Free-food charity sues for reinstatement

Partners in Nutrition wants back into Federal programs that provided $100 million per year in revenue to the company.

The St. Paul-based nonprofit corporation Partners in Nutrition has sued the state of Minnesota in Federal court. After the FBI raids in January, Partners was suspended from participation in both the Child and Adult Care Food Programs (CACFP) and the Summer Food Service Program (SFSP).

Both of those programs are operated by the U.S. Department of Agriculture and overseen locally by the state Department of Education (MDE).

Partners in Nutrition was suspended by MDE along with the nonprofits Feeding Our Future and Gar Gaar Family Services.

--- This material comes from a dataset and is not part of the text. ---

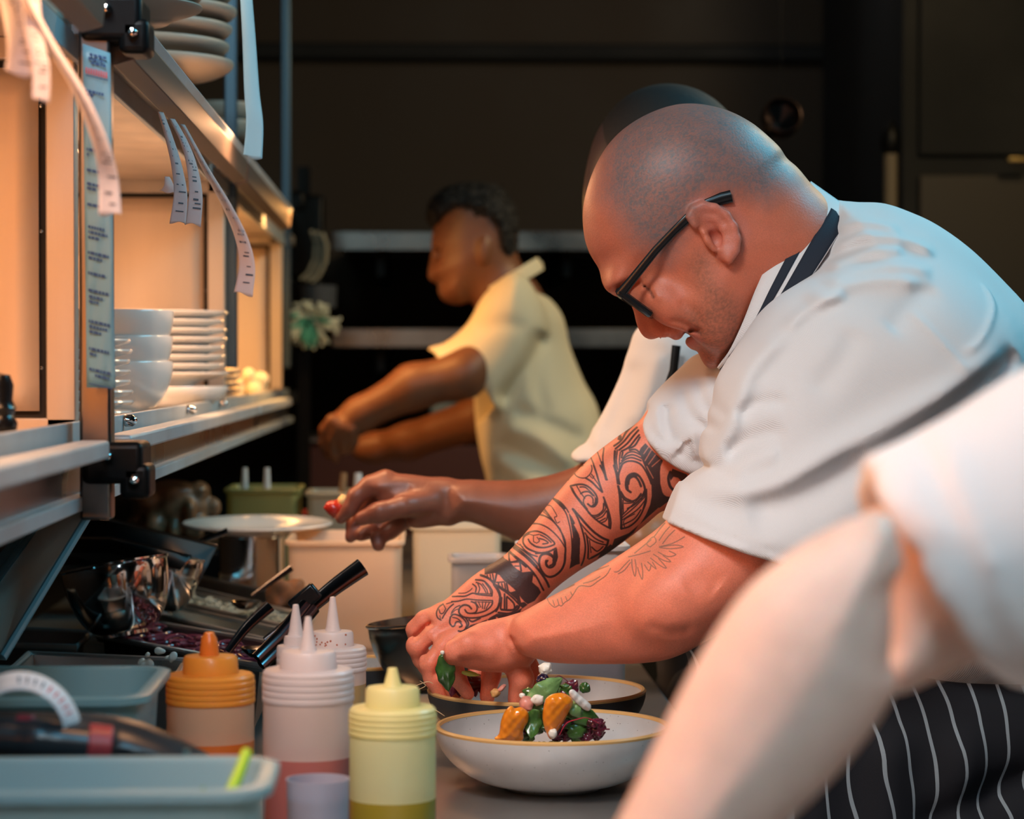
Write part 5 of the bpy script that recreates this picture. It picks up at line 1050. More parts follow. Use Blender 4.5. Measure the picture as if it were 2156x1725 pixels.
def bottle(lab, px, D, rpx, nozzle_top, neck_y, shoulder_y, body_y, liq_y, m, mc, ml, kind='squeeze_bottle', cap=None, tipw=7, base=.9006):
    """squeeze bottle: radius rpx, heights given as seen in the photograph"""
    p = at(px, CY, D); r = rpx/FPX*D; z = lambda y: at(px, y, D).z
    T = Matrix.Translation((p.x, p.y, 0)); t = thing(kind, lab, 'bottle', (p.x, p.y, base), group='squeeze bottles')
    zb = base; zs = z(body_y)
    prof = [(0, zb), (r*.92, zb), (r, zb+.005), (r, zs-.004), (r*.985, zs)]
    MB().lathe(prof, 40, T).build('bottle_body', m, t, world=True, angle=60)
    if ml:
        zl = z(liq_y); MB().lathe([(0, zb+.0012), (r*.93, zb+.0012), (r*1.003, zb+.006), (r*1.003, zl), (0, zl)], 40, T).build('sauce', ml, t, world=True, angle=60)
    zc0 = zs-.001; zc1 = z(shoulder_y); zn = z(neck_y); cr = r*1.02; cpr = [(cr*.99, zc0)]
    k = 4
    for i in range(k):
        a = zc0+(zc1-zc0)*.8*(i+.1)/k; b = zc0+(zc1-zc0)*.8*(i+.8)/k; cpr += [(cr, a), (cr*1.004, (a+b)/2), (cr, b), (cr*.985, b+.0006)]
    cpr += [(cr*.985, zc1-.002), (cr*.93, zc1), (r*.64, zc1+.0005), (r*.62, zn-.002), (r*.58, zn), (.0075, zn+.0005), (.0062, zn+.004), (tipw/2000, z(nozzle_top)), (0, z(nozzle_top)+.0005)]
    MB().lathe(cpr, 40, T).build('cap', mc, t, world=True, angle=35)
    return t
bottle('squeeze bottle of golden oil with pale yellow cap, nearest the front salad bowl', 826, 1.90, 91, 1408, 1448, 1490, 1545, 1682, PL_Y, PL_YC, liq('olive_oil', (.30, .21, .02)), tipw=7)
t = bottle('squeeze bottle with cloudy white cap and dark pink sauce, between orange and yellow ones', 648, 1.98, 95, 1300, 1372, 1410, 1474, 1592, PL_W, PL_WC, liq('pink_sauce', (.42, .12, .10)), tipw=5)
t = bottle('squeeze bottle with orange stained cap and red-orange sauce at the bottom', 442, 2.02, 92, 1332, 1382, 1420, 1478, 1560, PL_O, PL_OC, liq('chilli_sauce', (.62, .13, .02)), tipw=6)
p = at(442, CY, 2.02); MB().lathe([(.0085, at(442, 1386, 2.02).z), (.0078, at(442, 1365, 2.02).z), (.0066, at(442, 1345, 2.02).z), (.004, at(442, 1333, 2.02).z), (0, at(442, 1331, 2.02).z)], 16, Matrix.Translation((p.x-.001, p.y-.0005, 0))).build('sauce_drip', liq('dried_sauce', (.70, .16, .02)), t, world=True)
t = bottle('squeeze bottle with brown speckled cap, behind the cloudy white capped one', 700, 2.24, 70, 1258, 1330, 1362, 1410, 1440, PL_W, PL_WC, liq('brown_sauce', (.45, .26, .10)), tipw=5)
sp_ = MB(); p = at(700, CY, 2.24)
for i in range(16):
    a = -PI/2+random.uniform(-1.0, 1.0); rr = 70/FPX*2.24*.632; zq = random.uniform(at(700, 1358, 2.24).z, at(700, 1334, 2.24).z); sp_.lathe([(0, -.0004), (.0010, 0), (0, .0006)], 8, Matrix.Translation((p.x+rr*math.cos(a), p.y+rr*math.sin(a), zq)) @ Matrix.Rotation(PI/2, 4, 'X'))
sp_.build('sauce_specks', liq('speck_sauce', (.40, .10, .04)), t, world=True)
bottle('squeeze bottle with plain tip, half hidden left behind the cloudy white capped one', 622, 2.16, 40, 1274, 1340, 1360, 1420, 1500, PL_W, PL_WC, None, tipw=5)
# clear tub with plum sauce low in front
p = at(668, CY, 1.80); r = 66/FPX*1.80; T = Matrix.Translation((p.x, p.y, 0)); zt = at(668, 1642, 1.80).z
t = thing('sauce_tub', 'clear low tub of plum coloured sauce in front of the pink sauce bottle', 'tub', (p.x, p.y, .9006))
MB().lathe([(0, .9006), (r*.9, .9006), (r*.92, .903), (r, zt-.003), (r*1.02, zt), (r*.97, zt), (r*.90, .905), (0, .904)], 36, T).build('tub_body', plast('clear_tub', (.62, .58, .64), .75), t, world=True)
MB().lathe([(0, .906), (r*.89, .906), (r*.94, zt-.014), (0, zt-.014)], 36, T).build('plum_sauce', liq('plum_sauce', (.16, .08, .13)), t, world=True)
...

Over its six-year existence, Partners has taken more than $200 million out of these programs, almost all of which occurred in the last two years:

Although their name appears in the FBI search warrants in the case, Partners itself was not searched, nor is it the subject of any FBI investigation. However, a number of its former vendors are under investigation, and two individuals have been arrested for passport fraud as they tried to flee the country.

Partners discloses in this most recent lawsuit (paragraphs 65-69, pages 20-21) that a former Partners’ board member is mentioned in FBI documents filed in the passport case.

Partners names this individual as Julius Scarver, the founder of a St. Paul-based nonprofit called The Free Minded Institute in July 2021 and a former employee of Partners.

As Partners discloses, the Institute operated five distribution sites under their sponsorship in CACFP (in Apple Valley, Chaska, Faribault, St. Paul, and Shakopee, combined daily capacity 4,100 children), with Empire Cuisine as food vendor.

Partners says (paragraph 68) that Scarver did not serve on the nonprofit’s board and as an employee at the same time. But Partners admits that Scarver operated sites for and served on the board of the group simultaneously, but says that all of these relationships were disclosed to MDE at the time.

To date, not a single person has been arrested or charged in the underlying case.

Partners won an appeal of their suspension from the CACFP program, but MDE has, so far, refused to reinstate the operation, hence the latest lawsuit.

Partners in Nutrition does business as Partners in Quality Care.

The company was co-founded in 2016 by Aimee Bock, who would later leave to run Feeding Our Future.

As recounted in their latest lawsuit, Partners in Nutrition notes that Bock originally worked for a free-food nonprofit called Providers Choice. Providers, Partners, and Feeding all act as facilitators, connecting local nonprofits who actually distribute the food, to the state and Federal bureaucracies.

One of Partners’ biggest complaints in the latest lawsuit is that MDE is referring Partners’ client nonprofits to its competitors. MDE has been directing nonprofits previously served by Partners to Providers Choice, YES Network, Youthprise, and local school districts who continue to operate. During its suspension, Partners’ client list has dwindled significantly, they report.

Even with the big 3 free-food nonprofits under suspension, others have stepped in to fill the void. (Fiscal Year 2023 just got underway). Providers Choice is the largest of the lot.

Partners asserts (paragraph 99, page 30) that MDE continues to deny claims for reimbursement dating back to November 2021 and representing millions of dollars. Partners is pursuing action in state courts for those claims.